Por estos derroteros se adentra uno de los escritos recientes a los que me refería. Su autor es el filósofo surcoreano, afincado en Alemania, Byung Chul Han, cuyos libros, breves y rotundos, disfrutan del raro privilegio de ser mundialmente conocidos, por algo es el pensador más traducido y leído. Nos había hablado del cansancio de occidente, del engaño de la revolución tecnológica o del carácter asesino de la prisa. Ahora, en su último libro, El Espíritu de la esperanza, se enfrenta al milagro de la esperanza para decir lisa y llanamente que sólo tiene sentido un tipo de esperanza: la que promete vida a la muerte, es decir, la que habla de resurrección. Si esto lo dice un cura en su homilía dominical, se entiende, pero que lo suelte un filósofo, instalado en la desnuda racionalidad, como una exigencia del concepto mismo de esperanza, suena a provocación porque lo que está diciendo es que la esperanza que se disuelva en un mero deseo o en un ideal o en una utopía sería una estafa, porque todo el mundo da por hecho que los ideales o las utopías nunca se cumplen, aunque se tienda hacia ellos. Esas esperas no están a la altura de la esperanza.
Es evidente que Byung Chul Han no va a convencer a casi nadie, pues ya no hay oído para ese tipo de música. Pese a todo, me parece heroico su defensa del sentido de las palabras. Hoy la esperanza sólo significa deseo o espera y no respuesta trascendental a preguntas como el sentido de la vida. Hemos perdido esa conexión con la trascendencia, pero no del todo. Quedan rastros de unas aspiraciones que hoy nos parecen exageradas (o milagrosas) pero que, en el fondo, valoramos mucho. Lo explica Joseph Kafka que se especializó en acompañar a los desesperados, para extraerles lo que hubiera en ellos de esperanza.
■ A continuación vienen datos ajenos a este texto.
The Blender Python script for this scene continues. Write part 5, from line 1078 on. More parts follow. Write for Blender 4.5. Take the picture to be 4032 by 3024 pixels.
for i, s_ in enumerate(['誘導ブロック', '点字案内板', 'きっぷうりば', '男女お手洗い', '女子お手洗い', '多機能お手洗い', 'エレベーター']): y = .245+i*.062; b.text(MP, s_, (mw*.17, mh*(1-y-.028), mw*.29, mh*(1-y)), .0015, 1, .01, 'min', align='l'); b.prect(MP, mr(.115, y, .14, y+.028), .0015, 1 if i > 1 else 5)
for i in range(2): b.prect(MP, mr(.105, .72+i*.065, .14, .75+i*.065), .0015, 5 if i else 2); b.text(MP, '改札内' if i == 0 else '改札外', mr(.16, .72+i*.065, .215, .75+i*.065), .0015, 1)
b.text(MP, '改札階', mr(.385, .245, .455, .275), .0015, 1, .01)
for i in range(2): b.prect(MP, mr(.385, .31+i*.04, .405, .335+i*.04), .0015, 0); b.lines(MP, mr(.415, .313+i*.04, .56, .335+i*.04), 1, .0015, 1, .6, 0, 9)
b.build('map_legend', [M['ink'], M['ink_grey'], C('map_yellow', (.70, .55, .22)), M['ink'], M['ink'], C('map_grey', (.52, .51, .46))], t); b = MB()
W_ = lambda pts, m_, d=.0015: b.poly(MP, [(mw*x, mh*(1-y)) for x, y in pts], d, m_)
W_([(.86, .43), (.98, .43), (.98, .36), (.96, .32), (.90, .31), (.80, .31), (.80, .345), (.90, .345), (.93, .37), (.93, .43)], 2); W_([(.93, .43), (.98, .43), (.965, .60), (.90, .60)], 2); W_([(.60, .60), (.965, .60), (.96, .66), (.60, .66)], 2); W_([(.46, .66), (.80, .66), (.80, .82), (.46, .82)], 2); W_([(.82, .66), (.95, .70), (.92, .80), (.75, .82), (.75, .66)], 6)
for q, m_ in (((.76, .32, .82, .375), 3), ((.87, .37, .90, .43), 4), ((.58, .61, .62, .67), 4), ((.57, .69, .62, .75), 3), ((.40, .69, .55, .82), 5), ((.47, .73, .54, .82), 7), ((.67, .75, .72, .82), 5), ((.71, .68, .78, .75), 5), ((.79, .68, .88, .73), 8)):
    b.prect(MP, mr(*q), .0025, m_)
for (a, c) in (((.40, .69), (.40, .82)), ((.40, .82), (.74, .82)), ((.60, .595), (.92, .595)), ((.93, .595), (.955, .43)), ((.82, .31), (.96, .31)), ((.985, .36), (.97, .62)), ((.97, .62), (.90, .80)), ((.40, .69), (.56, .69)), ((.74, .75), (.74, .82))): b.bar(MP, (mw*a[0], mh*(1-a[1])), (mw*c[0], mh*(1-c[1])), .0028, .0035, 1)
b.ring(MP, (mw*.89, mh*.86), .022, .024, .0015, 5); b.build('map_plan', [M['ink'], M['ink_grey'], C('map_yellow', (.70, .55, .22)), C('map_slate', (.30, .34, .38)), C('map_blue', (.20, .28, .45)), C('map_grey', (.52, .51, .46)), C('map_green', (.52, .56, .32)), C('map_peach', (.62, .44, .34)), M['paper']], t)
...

En su novela, El Proceso, donde habla de la condena y muerte de un inocente, Joseph K, dice que sus verdugos se avergonzaron de la ejecución. Pero, ¿por qué habían de avergonzarse, si cumplieron las órdenes del tribunal que le condenó? Pues porque algo quedaba en ellos de un sentido de la vida que había desaparecido de la cultura de su tiempo, tan bien representada por los jueces de ese tribunal. Por muy legal que fuera la condena, no estaba bien matar a un inocente. Lo mismo podría decirse de la esperanza: aunque hoy entendamos la esperanza como una simple espera, eso no satisface del todo porque la palabra esperanza lleva grabada en su historia la realización de la promesa. Las palabras tienen su historia y, cuando las usamos, esa historia se hace presente, por encima de nuestra voluntad. La piedad de la palabra consiste en hacerse cargo de aspectos de su significado que los hablantes pueden olvidar, pero la palabra no. Las palabras están ahí, ocultas en un diccionario, a la espera de que alguien las necesite. Lo que ha descubierto el filósofo germano-surcoreano en la palabra esperanza supera la capacidad de comprensión del hombre contemporáneo que sólo desea lo que puede alcanzar con sus fuerzas y esta palabra, esperanza, promete más de lo que puede. Nos suena a regalo de navidad o a música celestial, pero habría que ver si el problema está en la desmesura de la palabra o en el encogimiento del hablante. Decía Marx que el caporal no creía que su general fuera un héroe, pero no porque no lo fuera, sino porque él era un caporal.